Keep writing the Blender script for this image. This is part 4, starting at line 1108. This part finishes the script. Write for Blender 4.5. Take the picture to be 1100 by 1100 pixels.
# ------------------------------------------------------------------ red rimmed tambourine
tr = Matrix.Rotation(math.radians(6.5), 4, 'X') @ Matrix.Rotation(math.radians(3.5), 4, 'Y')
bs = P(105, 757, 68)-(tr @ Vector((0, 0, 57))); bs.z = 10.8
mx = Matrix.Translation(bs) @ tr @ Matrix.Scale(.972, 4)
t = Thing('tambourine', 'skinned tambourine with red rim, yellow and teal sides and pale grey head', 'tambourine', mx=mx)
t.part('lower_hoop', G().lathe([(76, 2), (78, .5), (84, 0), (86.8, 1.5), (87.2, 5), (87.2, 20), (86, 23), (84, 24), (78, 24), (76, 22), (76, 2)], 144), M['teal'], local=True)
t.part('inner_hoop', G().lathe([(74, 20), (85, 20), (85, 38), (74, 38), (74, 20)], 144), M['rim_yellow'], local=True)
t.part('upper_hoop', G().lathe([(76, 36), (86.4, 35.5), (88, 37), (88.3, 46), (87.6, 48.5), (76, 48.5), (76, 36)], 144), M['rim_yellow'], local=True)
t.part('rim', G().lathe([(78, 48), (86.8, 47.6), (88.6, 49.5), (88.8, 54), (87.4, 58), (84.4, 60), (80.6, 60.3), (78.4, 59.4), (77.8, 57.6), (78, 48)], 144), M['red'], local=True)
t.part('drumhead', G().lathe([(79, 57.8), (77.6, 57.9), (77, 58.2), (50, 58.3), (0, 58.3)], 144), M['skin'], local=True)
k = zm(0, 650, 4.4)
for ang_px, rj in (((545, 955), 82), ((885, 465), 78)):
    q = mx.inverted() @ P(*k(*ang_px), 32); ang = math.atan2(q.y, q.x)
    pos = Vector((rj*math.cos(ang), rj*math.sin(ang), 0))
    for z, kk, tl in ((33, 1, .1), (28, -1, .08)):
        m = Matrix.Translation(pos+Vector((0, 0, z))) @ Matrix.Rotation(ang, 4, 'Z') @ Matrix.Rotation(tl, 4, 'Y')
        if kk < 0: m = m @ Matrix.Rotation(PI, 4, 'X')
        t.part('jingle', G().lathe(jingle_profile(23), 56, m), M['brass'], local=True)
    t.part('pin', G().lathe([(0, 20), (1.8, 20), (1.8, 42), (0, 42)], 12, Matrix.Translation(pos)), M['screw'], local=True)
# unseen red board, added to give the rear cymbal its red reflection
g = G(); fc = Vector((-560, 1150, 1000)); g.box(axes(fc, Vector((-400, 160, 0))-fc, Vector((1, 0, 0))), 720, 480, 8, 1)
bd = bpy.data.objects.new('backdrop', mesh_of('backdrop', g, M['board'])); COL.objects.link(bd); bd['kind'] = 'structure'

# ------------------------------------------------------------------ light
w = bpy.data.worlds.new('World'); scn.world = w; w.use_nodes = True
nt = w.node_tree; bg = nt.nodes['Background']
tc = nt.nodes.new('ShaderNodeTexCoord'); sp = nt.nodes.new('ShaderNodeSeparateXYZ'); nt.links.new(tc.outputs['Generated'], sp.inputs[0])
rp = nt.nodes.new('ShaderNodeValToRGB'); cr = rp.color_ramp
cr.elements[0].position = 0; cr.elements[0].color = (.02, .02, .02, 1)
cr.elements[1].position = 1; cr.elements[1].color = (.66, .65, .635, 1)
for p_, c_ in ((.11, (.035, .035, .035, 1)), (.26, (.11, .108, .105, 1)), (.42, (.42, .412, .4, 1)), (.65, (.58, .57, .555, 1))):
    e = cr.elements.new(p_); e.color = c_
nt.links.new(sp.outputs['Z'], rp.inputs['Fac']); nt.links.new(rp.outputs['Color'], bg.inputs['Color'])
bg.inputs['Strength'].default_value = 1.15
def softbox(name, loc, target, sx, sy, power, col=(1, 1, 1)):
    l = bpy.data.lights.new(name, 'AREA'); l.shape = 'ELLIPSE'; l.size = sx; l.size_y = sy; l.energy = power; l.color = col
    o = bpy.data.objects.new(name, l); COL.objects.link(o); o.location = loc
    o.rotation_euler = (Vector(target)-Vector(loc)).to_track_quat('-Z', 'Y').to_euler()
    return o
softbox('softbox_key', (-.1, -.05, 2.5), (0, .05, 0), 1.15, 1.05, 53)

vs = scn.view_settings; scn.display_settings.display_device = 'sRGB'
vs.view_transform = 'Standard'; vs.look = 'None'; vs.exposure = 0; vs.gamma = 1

**Job**
Write out the data again, exactly and in full.

**The result**
Keep writing the Blender script for this image. This is part 4, starting at line 1108. This part finishes the script. Write for Blender 4.5. Take the picture to be 1100 by 1100 pixels.
# ------------------------------------------------------------------ red rimmed tambourine
tr = Matrix.Rotation(math.radians(6.5), 4, 'X') @ Matrix.Rotation(math.radians(3.5), 4, 'Y')
bs = P(105, 757, 68)-(tr @ Vector((0, 0, 57))); bs.z = 10.8
mx = Matrix.Translation(bs) @ tr @ Matrix.Scale(.972, 4)
t = Thing('tambourine', 'skinned tambourine with red rim, yellow and teal sides and pale grey head', 'tambourine', mx=mx)
t.part('lower_hoop', G().lathe([(76, 2), (78, .5), (84, 0), (86.8, 1.5), (87.2, 5), (87.2, 20), (86, 23), (84, 24), (78, 24), (76, 22), (76, 2)], 144), M['teal'], local=True)
t.part('inner_hoop', G().lathe([(74, 20), (85, 20), (85, 38), (74, 38), (74, 20)], 144), M['rim_yellow'], local=True)
t.part('upper_hoop', G().lathe([(76, 36), (86.4, 35.5), (88, 37), (88.3, 46), (87.6, 48.5), (76, 48.5), (76, 36)], 144), M['rim_yellow'], local=True)
t.part('rim', G().lathe([(78, 48), (86.8, 47.6), (88.6, 49.5), (88.8, 54), (87.4, 58), (84.4, 60), (80.6, 60.3), (78.4, 59.4), (77.8, 57.6), (78, 48)], 144), M['red'], local=True)
t.part('drumhead', G().lathe([(79, 57.8), (77.6, 57.9), (77, 58.2), (50, 58.3), (0, 58.3)], 144), M['skin'], local=True)
k = zm(0, 650, 4.4)
for ang_px, rj in (((545, 955), 82), ((885, 465), 78)):
    q = mx.inverted() @ P(*k(*ang_px), 32); ang = math.atan2(q.y, q.x)
    pos = Vector((rj*math.cos(ang), rj*math.sin(ang), 0))
    for z, kk, tl in ((33, 1, .1), (28, -1, .08)):
        m = Matrix.Translation(pos+Vector((0, 0, z))) @ Matrix.Rotation(ang, 4, 'Z') @ Matrix.Rotation(tl, 4, 'Y')
        if kk < 0: m = m @ Matrix.Rotation(PI, 4, 'X')
        t.part('jingle', G().lathe(jingle_profile(23), 56, m), M['brass'], local=True)
    t.part('pin', G().lathe([(0, 20), (1.8, 20), (1.8, 42), (0, 42)], 12, Matrix.Translation(pos)), M['screw'], local=True)
# unseen red board, added to give the rear cymbal its red reflection
g = G(); fc = Vector((-560, 1150, 1000)); g.box(axes(fc, Vector((-400, 160, 0))-fc, Vector((1, 0, 0))), 720, 480, 8, 1)
bd = bpy.data.objects.new('backdrop', mesh_of('backdrop', g, M['board'])); COL.objects.link(bd); bd['kind'] = 'structure'

# ------------------------------------------------------------------ light
w = bpy.data.worlds.new('World'); scn.world = w; w.use_nodes = True
nt = w.node_tree; bg = nt.nodes['Background']
tc = nt.nodes.new('ShaderNodeTexCoord'); sp = nt.nodes.new('ShaderNodeSeparateXYZ'); nt.links.new(tc.outputs['Generated'], sp.inputs[0])
rp = nt.nodes.new('ShaderNodeValToRGB'); cr = rp.color_ramp
cr.elements[0].position = 0; cr.elements[0].color = (.02, .02, .02, 1)
cr.elements[1].position = 1; cr.elements[1].color = (.66, .65, .635, 1)
for p_, c_ in ((.11, (.035, .035, .035, 1)), (.26, (.11, .108, .105, 1)), (.42, (.42, .412, .4, 1)), (.65, (.58, .57, .555, 1))):
    e = cr.elements.new(p_); e.color = c_
nt.links.new(sp.outputs['Z'], rp.inputs['Fac']); nt.links.new(rp.outputs['Color'], bg.inputs['Color'])
bg.inputs['Strength'].default_value = 1.15
def softbox(name, loc, target, sx, sy, power, col=(1, 1, 1)):
    l = bpy.data.lights.new(name, 'AREA'); l.shape = 'ELLIPSE'; l.size = sx; l.size_y = sy; l.energy = power; l.color = col
    o = bpy.data.objects.new(name, l); COL.objects.link(o); o.location = loc
    o.rotation_euler = (Vector(target)-Vector(loc)).to_track_quat('-Z', 'Y').to_euler()
    return o
softbox('softbox_key', (-.1, -.05, 2.5), (0, .05, 0), 1.15, 1.05, 53)

vs = scn.view_settings; scn.display_settings.display_device = 'sRGB'
vs.view_transform = 'Standard'; vs.look = 'None'; vs.exposure = 0; vs.gamma = 1